Think Of Your Social Media Strategy Like A Dress Code
Dress Code
What's Your Social Media Dress Code?

When I began the social media strategy at my school I had two goals in mind: 1. “drive” our many and varied constituents, e.g. parents, students, alumni, faculty, staff, and prospective students and parents, to our “official” school website where we have spent a considerable amount of time and money to generate, update, and deliver content which helps to reinforce our brand; and 2. engage each of these constituents in a conversation which would ultimately help to extend our brand.

In order to do this I determined that a three-pronged approach was needed for us to be successful with social media.  The three prongs that we use are: 1. “official” school website; 2. Facebook; 3. Twitter.  After we launched our social media campaign I found that I needed a way of thinking about and describing our approach.  After some trial and error I think I've come up with a memorable and effective way of discussing our use of social media and how, we as a school, think of each channel.

Formal Dress

As I mentioned earlier, we have spent a considerable amount of time and money to redesign and rethink our school website.  We spent the majority of our resources on three main areas.  The first area is the look and feel of our site which helps to define our brand; new pictures were taken, a new softer color scheme was used; and the layout of each page was made more simple to help to emphasis the most important content on that page.  The second area where the school spent time was rewriting the content of each page.  We didn't want this website to just be a “face-lift” or version 3.1. We wanted the site to move from version 3.0 to version 4.0.  Finally, the school focused to creating “portals” where specific content could be delivered to specific people depending on which constituency group(s) they were members of.  The hope was to offer a more personalized and meaningful experience which would bring people back to our site on a regular basis.

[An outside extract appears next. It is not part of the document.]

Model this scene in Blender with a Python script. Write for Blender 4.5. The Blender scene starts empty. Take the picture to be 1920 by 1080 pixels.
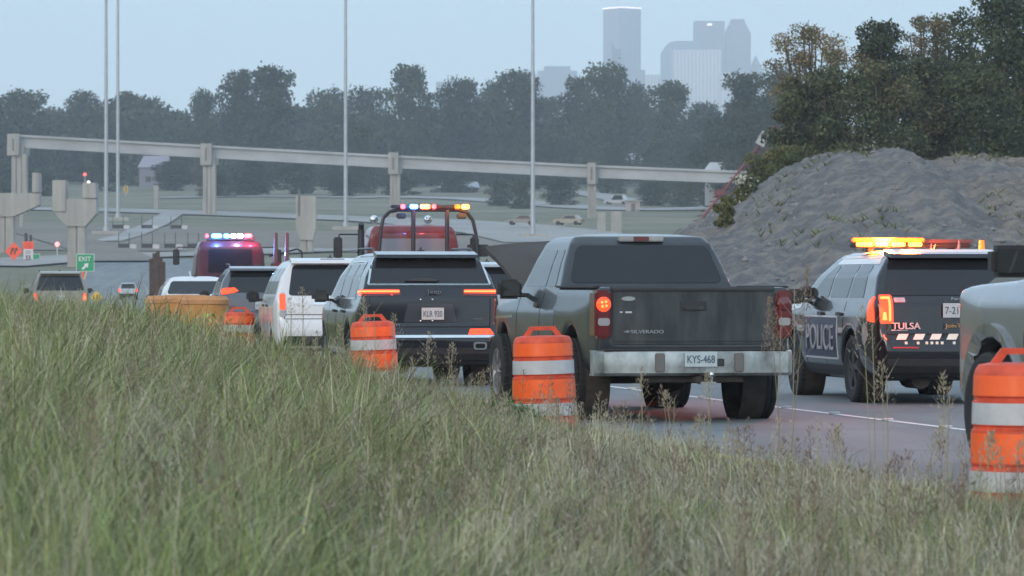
import bpy, bmesh, math, random
import numpy as np
from mathutils import Vector, Matrix
from mathutils.bvhtree import BVHTree
R = math.radians
rng = np.random.default_rng(7)
random.seed(7)
SC = bpy.context.scene
COL = SC.collection

# ------------------------------------------------------------------ camera
CAMZ = 1.367
FPX = 7334.0            # focal length in pixels of a 1920 wide picture
HOR = 533.0             # picture row of the level of the camera
cam = bpy.data.cameras.new('camera'); camo = bpy.data.objects.new('camera', cam); COL.objects.link(camo)
cam.sensor_width = 36; cam.lens = FPX / 1920 * 36
cam.clip_start = 0.5; cam.clip_end = 30000
camo.location = (0, 0, CAMZ); camo.rotation_euler = (R(90) - 7 / FPX, 0, 0)
cam.dof.use_dof = True; cam.dof.focus_distance = 48; cam.dof.aperture_fstop = 7.5
SC.camera = camo

# ------------------------------------------------------------------ sky and sun
SUN_EL, SUN_AZ = R(22), R(205)        # low, behind the camera
w = bpy.data.worlds.new('World'); SC.world = w; w.use_nodes = True
nt = w.node_tree; nt.nodes.clear()
out = nt.nodes.new('ShaderNodeOutputWorld'); bg = nt.nodes.new('ShaderNodeBackground')
sky = nt.nodes.new('ShaderNodeTexSky'); sky.sky_type = 'NISHITA'; sky.sun_disc = False
sky.sun_elevation = SUN_EL; sky.sun_rotation = SUN_AZ
sky.air_density = 1.0; sky.dust_density = 1.2; sky.ozone_density = 2.0; sky.altitude = 200
bg.inputs['Strength'].default_value = 0.15
# a thin even veil of evening cloud over the clear sky
mx = nt.nodes.new('ShaderNodeMix'); mx.data_type = 'RGBA'; mx.inputs[0].default_value = 0.72
mx.inputs[7].default_value = (3.15, 4.05, 4.85, 1)
nt.links.new(sky.outputs[0], mx.inputs[6]); nt.links.new(mx.outputs[2], bg.inputs[0])
nt.links.new(bg.outputs[0], out.inputs[0])
sun = bpy.data.lights.new('sun', 'SUN'); suno = bpy.data.objects.new('sun', sun); COL.objects.link(suno)
sun.energy = 0.75; sun.angle = R(30); sun.color = (1.0, 0.84, 0.68)
sd = Vector((math.sin(SUN_AZ) * math.cos(SUN_EL), math.cos(SUN_AZ) * math.cos(SUN_EL), math.sin(SUN_EL)))
suno.rotation_euler = sd.to_track_quat('Z', 'Y').to_euler()
SC.view_settings.view_transform = 'Standard'; SC.view_settings.look = 'None'
SC.view_settings.exposure = 0.85; SC.view_settings.gamma = 1.0; SC.view_settings.use_curve_mapping = False
SC.render.engine = 'CYCLES'
SC.cycles.use_denoising = True
SC.cycles.max_bounces = 6; SC.cycles.diffuse_bounces = 3; SC.cycles.glossy_bounces = 3
SC.cycles.transmission_bounces = 3; SC.cycles.volume_bounces = 2; SC.cycles.transparent_max_bounces = 6
SC.cycles.sample_clamp_indirect = 4

# ------------------------------------------------------------------ helpers
def mat(name, col, rough=0.6, metal=0.0, var=0.0, scale=3.0, coat=0.0, emit=None, est=0.0, bump=0.0, bscale=None,
        attr=None, col2=None, stretch=None, spec=None, thr=None):
    m = bpy.data.materials.new(name); m.use_nodes = True
    t = m.node_tree; b = t.nodes['Principled BSDF']
    b.inputs['Roughness'].default_value = rough; b.inputs['Metallic'].default_value = metal
    b.inputs['Base Color'].default_value = (*col, 1)
    if spec is not None: b.inputs['Specular IOR Level'].default_value = spec
    if coat: b.inputs['Coat Weight'].default_value = coat; b.inputs['Coat Roughness'].default_value = 0.05
    if emit: b.inputs['Emission Color'].default_value = (*emit, 1); b.inputs['Emission Strength'].default_value = est
    if var or col2 or bump:
        tc = t.nodes.new('ShaderNodeTexCoord'); mp = t.nodes.new('ShaderNodeMapping')
        if stretch: mp.inputs['Scale'].default_value = stretch
        t.links.new(tc.outputs['Object'], mp.inputs[0])
        n = t.nodes.new('ShaderNodeTexNoise'); n.inputs['Scale'].default_value = scale
        n.inputs['Detail'].default_value = 6; n.inputs['Roughness'].default_value = 0.6
        t.links.new(mp.outputs[0], n.inputs['Vector'])
    if var or col2:
        r = t.nodes.new('ShaderNodeValToRGB')
        lo, hi = thr or (0.3, 0.7)
        r.color_ramp.elements[0].position = lo; r.color_ramp.elements[1].position = hi
        c1 = tuple(max(0, c * (1 - var)) for c in col); c2 = col2 or tuple(min(1, c * (1 + var)) for c in col)
        r.color_ramp.elements[0].color = (*c1, 1); r.color_ramp.elements[1].color = (*c2, 1)
        t.links.new(n.outputs[0], r.inputs[0]); t.links.new(r.outputs[0], b.inputs['Base Color'])
    if attr:
        a = t.nodes.new('ShaderNodeAttribute'); a.attribute_name = attr
        t.links.new(a.outputs['Color'], b.inputs['Base Color'])
    if bump:
        n2 = t.nodes.new('ShaderNodeTexNoise'); n2.inputs['Scale'].default_value = bscale or scale * 5
        n2.inputs['Detail'].default_value = 5
        t.links.new(mp.outputs[0], n2.inputs['Vector'])
        bn = t.nodes.new('ShaderNodeBump'); bn.inputs['Strength'].default_value = 1.0
        bn.inputs['Distance'].default_value = bump
        t.links.new(n2.outputs[0], bn.inputs['Height']); t.links.new(bn.outputs[0], b.inputs['Normal'])
    return m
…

With all of this effort and polish, I began to think of our “official” school website as Formal Dress.  Everything about our site is professional and polished.  The writing is good.  The pictures were taken by a professional.  The site looks good and it wants to be seen.  It is our Formal Dress.

Business Casual

I felt that Facebook was a necessary channel for our school to be a participant.  We needed a Fan Page where we could engage our constituents and ultimately drive traffic back to our school website.  As I began to “listen” to the interactions and content on Facebook I thought about the casualness and informality of the interactions ranging from quick, short comments to a simple “like” reaction to a post.  As I began to generate content for our school's Facebook Fan Page I started to think about Facebook as our Business Casual Dress.  It would be a place where we could give people an insiders view, almost like reality TV.  The pictures would be taken by a school staff member, students, or me.  There wouldn't be any retouching of photos and my hope is that they would be candid and not staged.  Facebook was where we could seem more authentic by allowing our Fans to post information as well as comment and react to information that we posted.  Our Facebook strategy would position itself somewhere between our school website and Twitter.

Beach Attire

The final prong of our social media strategy was Twitter.  I felt that Twitter was another channel where the school should be a participant and that through the use of our school website, Facebook, and Twitter, we would have the best chance of reaching and engaging the most people.  I also thought that Twitter was a level playing field where our school could connect and engage with anyone. (See my experience with this sort of engagement.) I, once again, began by listening to Twitter and trying to figure out what was being posted as well as how to use hash tags, URL shorteners, and how and why to use Retweet's.  I also began tracking my Tweets using Hootsuite which was very enlightening.  What I found was that my more edgy, funny, mysterious, or pithy tweets earned the most clicks and retweets.  It was after realizing this that I began to think of Twitter as Beach Attire.  I think of Beach Attire as something that you wear among friends and is defined by it's casual and comfortableness.

What's your Social Media Dress Code?

I hope you have found this helpful as think about your current social media strategy or as you embark on your initial foray into social media.  I will be the first to admit that social media is not a one-size fits all endeavor and I would love to hear how you dress your social media strategy.